• What the task requires: Copy out the lines of the records below, and only those lines, from the one with "k = np.array(pc)" through the one with "KK = np.tile(k, (len(V), 1));", exactly as they appear.

• Exercise inputs:
______________________________

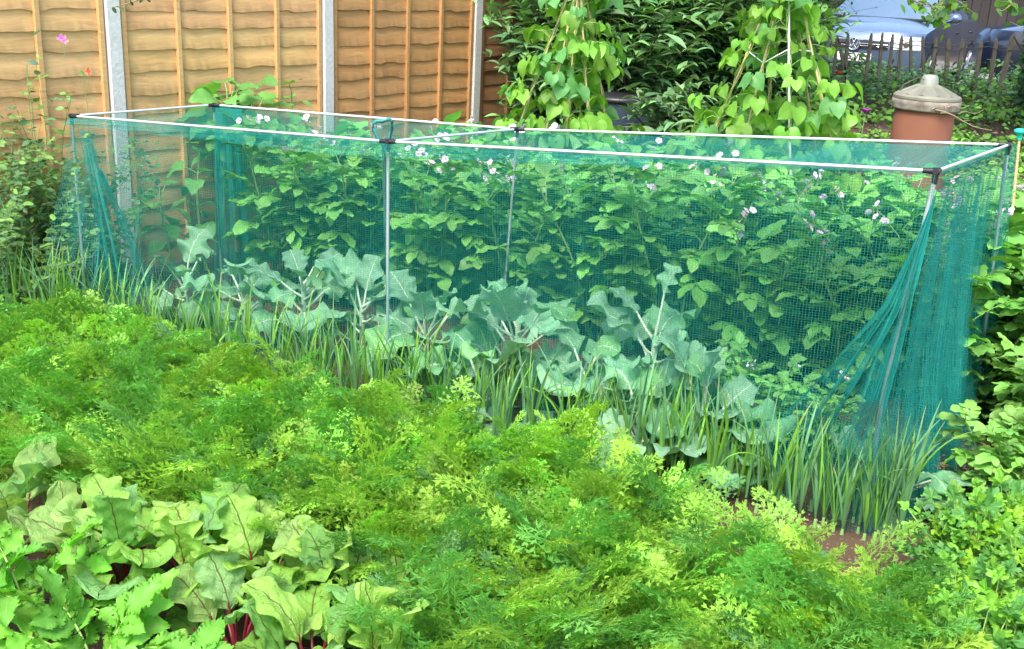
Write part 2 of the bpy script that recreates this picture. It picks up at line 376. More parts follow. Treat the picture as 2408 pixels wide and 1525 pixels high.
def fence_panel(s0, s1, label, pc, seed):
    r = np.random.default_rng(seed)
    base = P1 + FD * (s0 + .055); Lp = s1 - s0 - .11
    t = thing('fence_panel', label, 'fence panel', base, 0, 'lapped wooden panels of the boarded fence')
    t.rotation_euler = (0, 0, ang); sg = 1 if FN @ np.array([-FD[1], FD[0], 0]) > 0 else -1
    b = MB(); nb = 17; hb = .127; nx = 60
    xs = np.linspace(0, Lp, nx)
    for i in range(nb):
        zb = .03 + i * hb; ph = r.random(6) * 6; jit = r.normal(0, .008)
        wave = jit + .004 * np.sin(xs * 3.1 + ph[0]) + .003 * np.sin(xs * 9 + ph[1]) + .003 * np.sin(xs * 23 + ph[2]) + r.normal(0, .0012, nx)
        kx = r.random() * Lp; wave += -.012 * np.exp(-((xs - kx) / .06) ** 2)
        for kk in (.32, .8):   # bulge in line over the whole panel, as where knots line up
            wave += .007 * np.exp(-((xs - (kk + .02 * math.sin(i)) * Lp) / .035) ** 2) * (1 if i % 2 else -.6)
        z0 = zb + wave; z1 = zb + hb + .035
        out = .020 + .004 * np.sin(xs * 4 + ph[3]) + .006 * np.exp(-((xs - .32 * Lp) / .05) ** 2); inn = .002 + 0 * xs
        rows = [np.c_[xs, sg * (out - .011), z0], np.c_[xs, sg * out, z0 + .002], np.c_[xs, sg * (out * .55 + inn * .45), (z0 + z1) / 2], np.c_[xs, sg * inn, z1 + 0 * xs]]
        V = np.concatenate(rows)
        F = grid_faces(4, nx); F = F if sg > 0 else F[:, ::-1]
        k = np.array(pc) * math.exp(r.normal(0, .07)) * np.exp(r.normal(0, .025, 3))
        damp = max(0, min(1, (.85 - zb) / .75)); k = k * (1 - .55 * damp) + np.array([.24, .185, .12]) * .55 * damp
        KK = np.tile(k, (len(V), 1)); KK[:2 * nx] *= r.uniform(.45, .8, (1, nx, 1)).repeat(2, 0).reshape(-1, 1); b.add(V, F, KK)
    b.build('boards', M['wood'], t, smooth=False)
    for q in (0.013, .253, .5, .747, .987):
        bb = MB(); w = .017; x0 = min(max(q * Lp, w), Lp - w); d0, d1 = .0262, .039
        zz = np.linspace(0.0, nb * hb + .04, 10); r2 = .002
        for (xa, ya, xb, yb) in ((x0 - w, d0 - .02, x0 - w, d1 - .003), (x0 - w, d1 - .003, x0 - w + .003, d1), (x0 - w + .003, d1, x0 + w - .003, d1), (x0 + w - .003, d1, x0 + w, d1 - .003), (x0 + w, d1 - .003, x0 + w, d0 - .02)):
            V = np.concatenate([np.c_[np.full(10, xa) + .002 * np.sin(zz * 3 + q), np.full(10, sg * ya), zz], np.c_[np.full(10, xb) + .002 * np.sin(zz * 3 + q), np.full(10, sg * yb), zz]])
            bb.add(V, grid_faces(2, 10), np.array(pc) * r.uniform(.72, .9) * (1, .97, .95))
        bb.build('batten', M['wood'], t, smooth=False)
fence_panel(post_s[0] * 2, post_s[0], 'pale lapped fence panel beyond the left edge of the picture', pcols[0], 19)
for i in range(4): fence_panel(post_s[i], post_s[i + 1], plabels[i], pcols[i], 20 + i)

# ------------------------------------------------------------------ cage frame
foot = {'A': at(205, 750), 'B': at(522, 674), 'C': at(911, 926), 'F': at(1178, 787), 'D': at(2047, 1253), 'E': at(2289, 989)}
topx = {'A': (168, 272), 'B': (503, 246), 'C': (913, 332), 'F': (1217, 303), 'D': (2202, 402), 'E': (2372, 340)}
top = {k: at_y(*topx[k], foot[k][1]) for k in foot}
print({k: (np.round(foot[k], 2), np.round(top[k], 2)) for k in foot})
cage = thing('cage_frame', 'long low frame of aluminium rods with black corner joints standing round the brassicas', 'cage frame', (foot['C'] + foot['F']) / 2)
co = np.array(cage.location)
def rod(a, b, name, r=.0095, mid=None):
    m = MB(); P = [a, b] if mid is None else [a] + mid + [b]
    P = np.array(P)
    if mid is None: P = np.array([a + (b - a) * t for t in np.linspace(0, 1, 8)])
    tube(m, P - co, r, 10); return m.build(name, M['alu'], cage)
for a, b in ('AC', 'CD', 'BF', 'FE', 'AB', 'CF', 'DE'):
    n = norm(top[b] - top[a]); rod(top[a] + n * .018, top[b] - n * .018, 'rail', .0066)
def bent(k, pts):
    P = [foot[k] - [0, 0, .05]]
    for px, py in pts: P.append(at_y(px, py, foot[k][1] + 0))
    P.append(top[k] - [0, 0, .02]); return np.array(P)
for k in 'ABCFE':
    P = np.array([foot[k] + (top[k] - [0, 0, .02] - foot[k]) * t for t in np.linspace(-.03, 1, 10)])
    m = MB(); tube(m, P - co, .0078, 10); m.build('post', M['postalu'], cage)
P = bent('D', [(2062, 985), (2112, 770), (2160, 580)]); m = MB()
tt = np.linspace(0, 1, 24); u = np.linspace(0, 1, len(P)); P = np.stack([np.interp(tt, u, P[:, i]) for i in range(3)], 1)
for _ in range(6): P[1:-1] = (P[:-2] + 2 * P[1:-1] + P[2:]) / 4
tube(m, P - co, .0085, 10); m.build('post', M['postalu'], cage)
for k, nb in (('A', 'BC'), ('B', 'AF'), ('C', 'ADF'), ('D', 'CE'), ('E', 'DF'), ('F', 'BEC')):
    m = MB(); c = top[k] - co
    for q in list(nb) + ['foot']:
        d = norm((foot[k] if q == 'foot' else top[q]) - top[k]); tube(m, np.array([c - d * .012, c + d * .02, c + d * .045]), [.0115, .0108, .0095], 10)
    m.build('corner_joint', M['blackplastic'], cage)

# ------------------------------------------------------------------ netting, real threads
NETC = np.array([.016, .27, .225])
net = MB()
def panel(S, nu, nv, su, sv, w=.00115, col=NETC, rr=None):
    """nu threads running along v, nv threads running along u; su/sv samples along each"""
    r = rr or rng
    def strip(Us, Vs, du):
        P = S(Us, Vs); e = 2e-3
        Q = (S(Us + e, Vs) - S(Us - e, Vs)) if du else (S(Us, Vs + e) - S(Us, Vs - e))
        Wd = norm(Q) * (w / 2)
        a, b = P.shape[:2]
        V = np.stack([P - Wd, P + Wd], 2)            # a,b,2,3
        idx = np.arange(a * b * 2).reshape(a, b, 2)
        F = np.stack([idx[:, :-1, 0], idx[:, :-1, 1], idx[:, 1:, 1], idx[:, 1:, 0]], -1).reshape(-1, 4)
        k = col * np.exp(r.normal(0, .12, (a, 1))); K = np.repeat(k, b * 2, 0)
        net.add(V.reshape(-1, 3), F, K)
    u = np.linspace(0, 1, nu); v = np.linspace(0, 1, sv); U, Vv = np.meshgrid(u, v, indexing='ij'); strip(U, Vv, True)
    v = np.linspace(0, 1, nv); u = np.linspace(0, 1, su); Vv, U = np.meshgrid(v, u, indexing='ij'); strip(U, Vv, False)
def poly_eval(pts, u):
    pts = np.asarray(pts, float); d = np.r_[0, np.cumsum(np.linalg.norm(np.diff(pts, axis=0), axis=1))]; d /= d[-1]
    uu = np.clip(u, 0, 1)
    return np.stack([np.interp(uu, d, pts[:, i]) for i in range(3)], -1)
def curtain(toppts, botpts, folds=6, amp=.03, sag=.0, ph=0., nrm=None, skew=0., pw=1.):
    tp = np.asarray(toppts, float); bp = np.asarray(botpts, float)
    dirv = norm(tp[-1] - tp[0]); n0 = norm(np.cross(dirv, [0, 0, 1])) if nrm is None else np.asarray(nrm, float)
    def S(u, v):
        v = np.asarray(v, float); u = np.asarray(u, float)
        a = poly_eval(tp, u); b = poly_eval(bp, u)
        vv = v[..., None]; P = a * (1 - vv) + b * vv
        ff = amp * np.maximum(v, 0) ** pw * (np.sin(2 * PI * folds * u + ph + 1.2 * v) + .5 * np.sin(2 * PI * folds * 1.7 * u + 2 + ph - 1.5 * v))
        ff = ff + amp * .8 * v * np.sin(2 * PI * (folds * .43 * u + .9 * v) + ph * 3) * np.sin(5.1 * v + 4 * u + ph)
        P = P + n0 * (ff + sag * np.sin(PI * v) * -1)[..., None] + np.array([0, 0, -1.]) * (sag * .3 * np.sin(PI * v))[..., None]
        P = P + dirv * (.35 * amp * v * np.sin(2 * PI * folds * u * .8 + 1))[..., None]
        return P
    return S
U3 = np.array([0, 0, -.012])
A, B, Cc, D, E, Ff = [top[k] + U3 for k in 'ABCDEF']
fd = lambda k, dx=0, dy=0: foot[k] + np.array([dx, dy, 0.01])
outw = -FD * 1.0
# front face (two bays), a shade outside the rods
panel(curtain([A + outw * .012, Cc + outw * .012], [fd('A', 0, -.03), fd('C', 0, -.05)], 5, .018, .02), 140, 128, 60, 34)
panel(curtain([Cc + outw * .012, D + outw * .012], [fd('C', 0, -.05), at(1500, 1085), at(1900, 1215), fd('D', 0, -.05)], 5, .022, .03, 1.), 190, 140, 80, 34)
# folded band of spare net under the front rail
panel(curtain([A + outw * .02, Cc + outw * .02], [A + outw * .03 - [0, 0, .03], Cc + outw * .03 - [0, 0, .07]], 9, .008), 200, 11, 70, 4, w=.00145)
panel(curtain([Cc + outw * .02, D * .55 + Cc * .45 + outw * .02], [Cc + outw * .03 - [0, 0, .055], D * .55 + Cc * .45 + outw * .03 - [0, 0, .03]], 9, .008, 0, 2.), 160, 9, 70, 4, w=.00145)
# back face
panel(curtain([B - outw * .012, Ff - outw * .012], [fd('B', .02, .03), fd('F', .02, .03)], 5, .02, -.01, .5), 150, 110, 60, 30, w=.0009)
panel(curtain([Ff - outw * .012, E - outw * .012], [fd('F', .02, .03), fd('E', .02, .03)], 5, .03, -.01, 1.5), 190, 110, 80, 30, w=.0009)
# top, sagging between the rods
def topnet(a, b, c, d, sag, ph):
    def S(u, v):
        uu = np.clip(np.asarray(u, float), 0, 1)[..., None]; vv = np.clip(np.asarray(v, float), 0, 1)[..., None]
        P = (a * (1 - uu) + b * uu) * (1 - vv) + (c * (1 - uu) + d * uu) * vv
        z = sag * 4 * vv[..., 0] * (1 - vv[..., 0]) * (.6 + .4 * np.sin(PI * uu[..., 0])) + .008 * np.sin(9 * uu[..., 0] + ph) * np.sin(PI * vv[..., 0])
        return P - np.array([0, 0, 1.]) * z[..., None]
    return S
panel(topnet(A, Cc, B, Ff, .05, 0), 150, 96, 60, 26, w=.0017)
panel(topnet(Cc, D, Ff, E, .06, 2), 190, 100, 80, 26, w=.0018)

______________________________

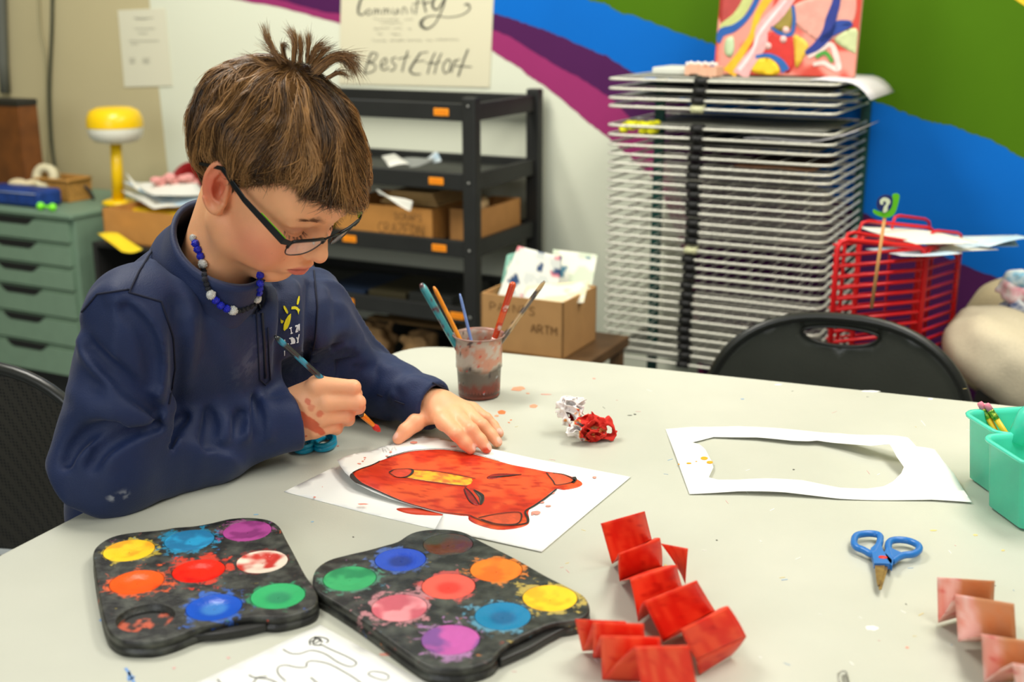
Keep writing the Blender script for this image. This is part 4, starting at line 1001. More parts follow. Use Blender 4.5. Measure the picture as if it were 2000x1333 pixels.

______________________________

• The solution:
        k = np.array(pc) * math.exp(r.normal(0, .07)) * np.exp(r.normal(0, .025, 3))
        damp = max(0, min(1, (.85 - zb) / .75)); k = k * (1 - .55 * damp) + np.array([.24, .185, .12]) * .55 * damp
        KK = np.tile(k, (len(V), 1)); KK[:2 * nx] *= r.uniform(.45, .8, (1, nx, 1)).repeat(2, 0).reshape(-1, 1); b.add(V, F, KK)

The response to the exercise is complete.